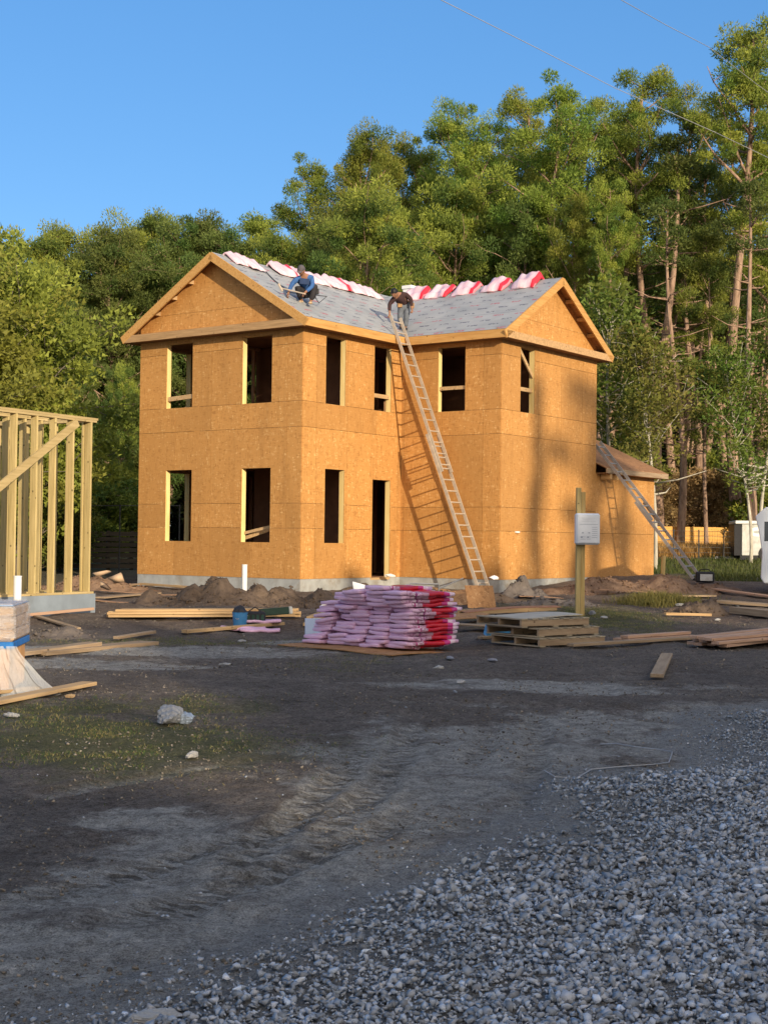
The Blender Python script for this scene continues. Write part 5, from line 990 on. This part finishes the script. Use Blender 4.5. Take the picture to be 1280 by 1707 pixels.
# dry grass in front of the golden fence
n = 16000; px_ = rg.uniform(1075, 1230, n); Yd = rg.uniform(51, 54.8, n); x = (px_-640)/F_PX*Yd; tq = rg.random(n)
tag(blades('dry_grass', x, Yd, .08+.55*rg.random(n)**1.8, np.stack([.48+.18*tq, .30+.12*tq, .09+.05*tq, tq*0+1], -1), .025, .5), 'dry golden grass standing along the golden fence', 'grass', kind='stuff')
# --- white trailer
tz = ground_z(12.6, 50.5); tr_ = empty('white_trailer', (aty(1238, 900, 50)[0], 50, tz), -.12); tag(tr_, 'white box trailer with dark open end and oval emblem behind the wire fence', 'trailer')
zt = aty(1240, 868, 50)[2]-tz; zb_ = aty(1240, 926, 50)[2]-tz
MB().box(-.05, 2.6, 0, 1.8, zb_, zt-.12).build('body', WHITED, tr_, bevel=.02); MB().box(-.28, 2.65, -.05, 1.85, zt-.115, zt).build('roof_cap', WHITE, tr_, bevel=.02); MB().box(-.30, -.055, .05, 1.75, zb_, zt-.12).build('side_panel', BLACK, tr_)
mb = MB(); mb.prism([(.50+.30*math.cos(i*.3927), -.012, (zb_+zt)/2+.22+.17*math.sin(i*.3927)) for i in range(16)], (0, .01, 0)); mb.build('emblem', plain('emblem_white', (.9, .9, .86), .4, .02), tr_)
mb = MB(); mb.prism([(.50+.16*math.cos(i*.3927), -.016, (zb_+zt)/2+.22+.05*math.sin(i*.3927)) for i in range(16)], (0, .003, 0)); mb.build('emblem_centre', plain('emblem_grey', (.45, .47, .45), .4, .1), tr_)
for x in (.8, 1.7):
    mb = MB(); mb.tube([(x, -.02, .25), (x, .2, .25)], .27, 18); w1_ = mb.build('wheel', BLACK, tr_); mb = MB(); mb.tube([(x, -.03, .25), (x, -.021, .25)], .13, 14); mb.build('rim', ALU, w1_)
MB().box(-.1, 2.6, .02, 1.7, zb_-.16, zb_-.002).build('chassis', BLACK, tr_); MB().box(-.9, -.1, .8, .9, zb_-.14, zb_-.05).build('drawbar', ALUD, tr_)
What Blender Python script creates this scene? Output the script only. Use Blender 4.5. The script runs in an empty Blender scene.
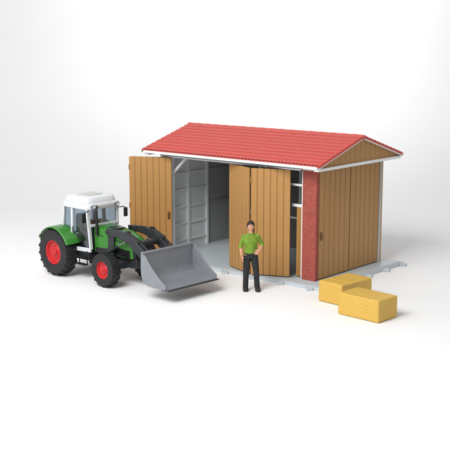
import bpy, bmesh, math, random
from mathutils import Vector as V, Matrix as M, noise
random.seed(4)
S=bpy.context.scene; COL=bpy.context.collection
pi=math.pi
# ---------------------------------------------------------------- materials
def mat(name,col,rough=.45,var=.08,scale=6,bump=.0,metal=0,spec=.4,bscale=60,stretch=(1,1,1),bdist=.01):
    m=bpy.data.materials.new(name);m.use_nodes=True;nt=m.node_tree;N=nt.nodes;K=nt.links
    b=N['Principled BSDF'];b.inputs['Roughness'].default_value=rough;b.inputs['Metallic'].default_value=metal
    b.inputs['Specular IOR Level'].default_value=spec
    tc=N.new('ShaderNodeTexCoord');mp=N.new('ShaderNodeMapping');mp.inputs['Scale'].default_value=stretch
    K.new(tc.outputs['Object'],mp.inputs['Vector'])
    n=N.new('ShaderNodeTexNoise');n.inputs['Scale'].default_value=scale;n.inputs['Detail'].default_value=5
    K.new(mp.outputs[0],n.inputs['Vector'])
    r=N.new('ShaderNodeValToRGB')
    r.color_ramp.elements[0].position=.3;r.color_ramp.elements[1].position=.7
    r.color_ramp.elements[0].color=[c*(1-var) for c in col]+[1]
    r.color_ramp.elements[1].color=[min(1,c*(1+var)) for c in col]+[1]
    K.new(n.outputs['Fac'],r.inputs['Fac']);K.new(r.outputs['Color'],b.inputs['Base Color'])
    if bump:
        n2=N.new('ShaderNodeTexNoise');n2.inputs['Scale'].default_value=bscale;n2.inputs['Detail'].default_value=4
        K.new(mp.outputs[0],n2.inputs['Vector'])
        bp=N.new('ShaderNodeBump');bp.inputs['Strength'].default_value=bump;bp.inputs['Distance'].default_value=bdist
        K.new(n2.outputs['Fac'],bp.inputs['Height']);K.new(bp.outputs[0],b.inputs['Normal'])
    return m
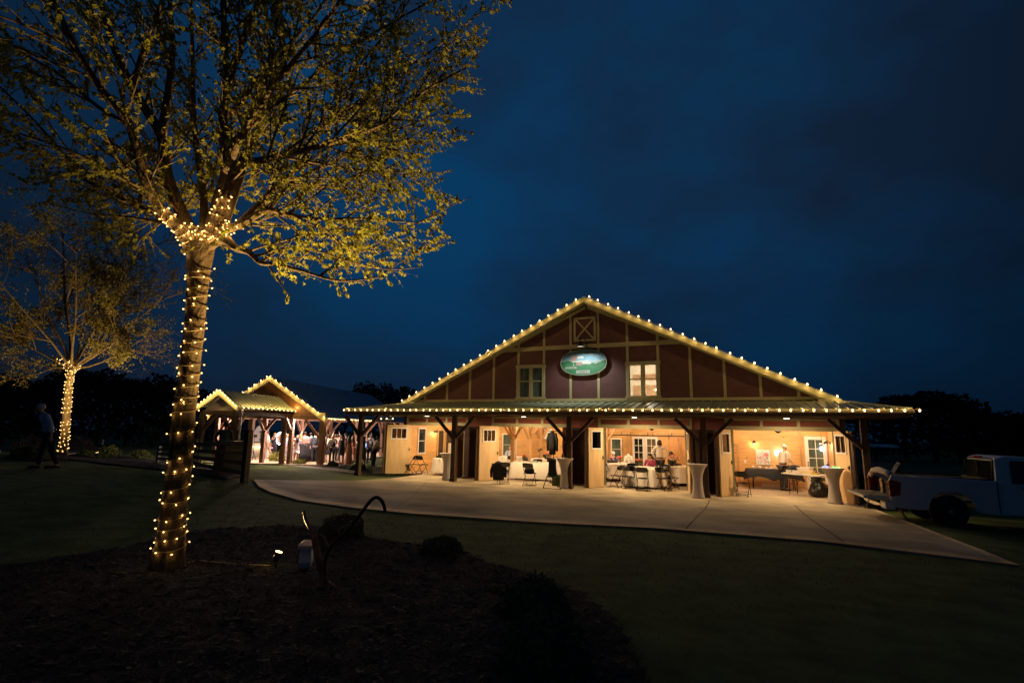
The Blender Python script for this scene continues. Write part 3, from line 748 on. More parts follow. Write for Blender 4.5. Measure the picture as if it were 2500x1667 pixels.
pic.m = 1; pic.prism([(SX-.29,SZ+.17),(SX+.02,SZ+.17),(SX-.02,SZ+.28),(SX-.22,SZ+.28)], -.169, -.161)
pic.prism([(SX-.5,SZ+.02),(SX+.24,SZ+.02),(SX+.2,SZ+.06),(SX-.5,SZ+.06)], -.1695, -.161)
pic.prism([(SX-.04,SZ-.07),(SX+.34,SZ-.07),(SX+.3,SZ+.015),(SX-.04,SZ+.015)], -.1675, -.161); pic.prism([(SX-.45,SZ-.14),(SX-.41,SZ-.14),(SX-.41,SZ-.05),(SX-.45,SZ-.05)], -.167, -.161)
pic.prism([(SX-.82,SZ-.26),(SX-.28,SZ-.26),(SX-.32,SZ-.17),(SX-.78,SZ-.17)], -.165, -.1605)
pic.prism([(SX-.32,SZ-.47),(SX+.28,SZ-.47),(SX+.28,SZ-.33),(SX-.32,SZ-.33)], -.166, -.161)
pic.build('painted_scene', [M['signpink'], M['signwhite']], sign)
def letters(txt, size):
    cu = bpy.data.curves.new('t', 'FONT'); cu.body = txt; cu.size = size; cu.align_x = 'CENTER'; cu.resolution_u = 2
    o = bpy.data.objects.new('t', cu); C.objects.link(o); dg = bpy.context.evaluated_depsgraph_get(); me = bpy.data.meshes.new_from_object(o.evaluated_get(dg))
    vs = [v.co.copy() for v in me.vertices]; fs = [tuple(p.vertices) for p in me.polygons]
    bpy.data.objects.remove(o); bpy.data.curves.remove(cu); bpy.data.meshes.remove(me); return vs, fs
lt = MB(); lt.m = 0; txt = 'Sunnyhill Acres'
for i, chx in enumerate(txt):
    if chx == ' ': continue
    t = -1+2*i/(len(txt)-1); x = SX+t*.72; z = SZ+.33-(t*t)*.13; a = -t*.33
    vs, fs = letters(chx, .15); lt.add([(x+v.x*cos(a)-v.y*sin(a), -.171, z+v.x*sin(a)+v.y*cos(a)) for v in vs], fs)
lt.m = 1
vs, fs = letters('FARM', .14); lt.add([(SX-.02+v.x, -.1712, SZ-.45+v.y) for v in vs], fs)
vs, fs = letters('EST. 1982', .09); lt.add([(SX-.55+v.x, -.1712, SZ-.245+v.y) for v in vs], fs)
mat('signdark', (.10,.13,.09), .6); lt.build('lettering', [M['signwhite'], M['signdark']], sign)

# ---- string lights ----------------------------------------------------------
def bulb_lamps(o, pts, W_):
    l = bpy.data.lights.new('bulb_light', 'POINT'); l.energy = W_; l.color = (1, .60, .20); l.shadow_soft_size = 0
    for p in pts: q = bpy.data.objects.new('bulb_light', l); C.objects.link(q); q.parent = o; q.location = p
def bulbmesh(r, m, n=8):
    b = MB(); b.lathe([(r*.35, r*1.3), (r*.45, r*.9), (r*.95, r*.2), (r, -.3*r), (r*.7, -r), (r*.01, -1.25*r)], n, capb=False); return b.mesh('bulb', M[m])
def string(label, pts, spacing, me, wire_m='wire', sag=.03, off=V((0,0,-.04)), cat='string lights', maxn=99, wr=.006, skip0=0, group=None, W_=3., lo=V((0,-.05,-.06))):
    rs_ = random.Random(len(label)); pts = [V(p) for p in pts]; tot = sum((b-a).length for a, b in zip(pts, pts[1:])); n = int(tot/spacing)
    w_ = MB(); Q = []; segs = []
    acc = 0; pos = []
    for a, b in zip(pts, pts[1:]):
        l = (b-a).length
        while acc <= l+1e-6: pos.append(a.lerp(b, min(1, max(0, (acc+rs_.uniform(-.07,.07)*spacing)/l)))); acc += spacing
        acc -= l
    wp = []
    for i, p in enumerate(pos):
        wp.append(p)
        if i+1 < len(pos): wp.append(p.lerp(pos[i+1], .5)-V((0,0,sag*rs_.uniform(.5,1.8))))
    w_.tube(wp, wr, 4, smooth=False)
    o = w_.build('string_lights', M[wire_m]); tag(o, label, cat, group)
    for p in pos:
        c = bpy.data.objects.new('bulb', me); C.objects.link(c); c.parent = o; c.location = p+off
    bulb_lamps(o, [p+off+lo for p in pos], W_)
    return o
BM = bulbmesh(.030, 'bulb'); 
string('warm bulb string along the left half of the porch eave', [(EXL, EY-.14, EZ+.0), (7.9, EY-.14, EZ)], .325, BM, lo=V((0,-.04,.09)))
string('warm bulb string along the right half of the porch eave', [(8.2, EY-.14, EZ), (EXR+.2, EY-.14, EZ)], .325, BM, lo=V((0,-.04,.09)))
BM2 = bulbmesh(.032, 'bulb_roof')
string('warm bulb string climbing the left rake of the barn gable', [(XM-9.0, -.5, 3.42), (XM-.1, -.5, 7.75)], .46, BM2, off=V((0,-.02,.015)), W_=1.6, lo=V((0,-.07,-.09)))
string('warm bulb string down the right rake of the barn gable', [(XM+.25, -.5, 7.74), (XM+9.0, -.5, 3.42)], .46, BM2, off=V((0,-.02,.015)), W_=1.6, lo=V((0,-.07,-.09)))
# ================================================================== TREES
def zc(x, y): return (x/1.809, y/1.809)
OUT = [(1330,-60),(1262,0),(1215,35),(1222,75),(1165,150),(1200,235),(1190,262),(1150,285),(1120,300),(1168,320),(1140,355),(1095,365),(1128,405),(1060,450),(1080,470),(1157,478),(1075,530),(1105,575),(1115,590),(1070,612),(1045,640),(1060,668),(1000,690),(1000,715),(965,700),(880,700),(830,735),(790,712),(740,725),(688,752),(662,735),(672,700),(640,715),(600,660),(570,690),(545,640),(520,620),(470,640),(430,640),(385,672),(368,640),(330,660),(290,640),(300,600),(220,600),(150,590),(60,560),(-40,600),(-200,620),(-700,500),(-700,-900),(1500,-900)]
def px(p):
    d = V(p)-CAM; z = d.dot(FW)
    if z < .3: return (-9999, -9999)
    return (1250+FPX*d.dot(RT)/z, 833.5-FPX*d.dot(UP)/z)
def pathD(zp, d0, d1, n_sub=5):
    """limb through measured points, the distance changing evenly from d0 to d1; lightly smoothed"""
    pts = [atD(*zc(*q), d0+(d1-d0)*i/(len(zp)-1)) for i, q in enumerate(zp)]
    out = []
    for i in range(len(pts)-1):
        p0 = pts[max(i-1, 0)]; p1 = pts[i]; p2 = pts[i+1]; p3 = pts[min(i+2, len(pts)-1)]
        for k in range(n_sub):
            t = k/n_sub
            out.append(.5*((2*p1)+(p2-p0)*t+(2*p0-5*p1+4*p2-p3)*t*t+(3*p1-p0-3*p2+p3)*t*t*t))
    out.append(pts[-1]); return out
tree = empty('maple_tree', (8.05, -17.18, H(8.05, -17.18)), 0, 'large maple in the foreground with its leaning trunk wrapped in fairy lights', 'tree')
TI = Matrix.Translation(-V(tree.location))
D0 = 5.7
rnd = random.Random(11)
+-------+
Your instructions =>
Quote, exactly and only, the lines from the first line of the data above through the line containing "zb_-.05).build('drawbar', ALUD, tr_)". The pictures do not belong in it.

Solution to this problem =>
The Blender Python script for this scene continues. Write part 5, from line 990 on. This part finishes the script. Use Blender 4.5. Take the picture to be 1280 by 1707 pixels.
# dry grass in front of the golden fence
n = 16000; px_ = rg.uniform(1075, 1230, n); Yd = rg.uniform(51, 54.8, n); x = (px_-640)/F_PX*Yd; tq = rg.random(n)
tag(blades('dry_grass', x, Yd, .08+.55*rg.random(n)**1.8, np.stack([.48+.18*tq, .30+.12*tq, .09+.05*tq, tq*0+1], -1), .025, .5), 'dry golden grass standing along the golden fence', 'grass', kind='stuff')
# --- white trailer
tz = ground_z(12.6, 50.5); tr_ = empty('white_trailer', (aty(1238, 900, 50)[0], 50, tz), -.12); tag(tr_, 'white box trailer with dark open end and oval emblem behind the wire fence', 'trailer')
zt = aty(1240, 868, 50)[2]-tz; zb_ = aty(1240, 926, 50)[2]-tz
MB().box(-.05, 2.6, 0, 1.8, zb_, zt-.12).build('body', WHITED, tr_, bevel=.02); MB().box(-.28, 2.65, -.05, 1.85, zt-.115, zt).build('roof_cap', WHITE, tr_, bevel=.02); MB().box(-.30, -.055, .05, 1.75, zb_, zt-.12).build('side_panel', BLACK, tr_)
mb = MB(); mb.prism([(.50+.30*math.cos(i*.3927), -.012, (zb_+zt)/2+.22+.17*math.sin(i*.3927)) for i in range(16)], (0, .01, 0)); mb.build('emblem', plain('emblem_white', (.9, .9, .86), .4, .02), tr_)
mb = MB(); mb.prism([(.50+.16*math.cos(i*.3927), -.016, (zb_+zt)/2+.22+.05*math.sin(i*.3927)) for i in range(16)], (0, .003, 0)); mb.build('emblem_centre', plain('emblem_grey', (.45, .47, .45), .4, .1), tr_)
for x in (.8, 1.7):
    mb = MB(); mb.tube([(x, -.02, .25), (x, .2, .25)], .27, 18); w1_ = mb.build('wheel', BLACK, tr_); mb = MB(); mb.tube([(x, -.03, .25), (x, -.021, .25)], .13, 14); mb.build('rim', ALU, w1_)
MB().box(-.1, 2.6, .02, 1.7, zb_-.16, zb_-.002).build('chassis', BLACK, tr_); MB().box(-.9, -.1, .8, .9, zb_-.14, zb_-.05).build('drawbar', ALUD, tr_)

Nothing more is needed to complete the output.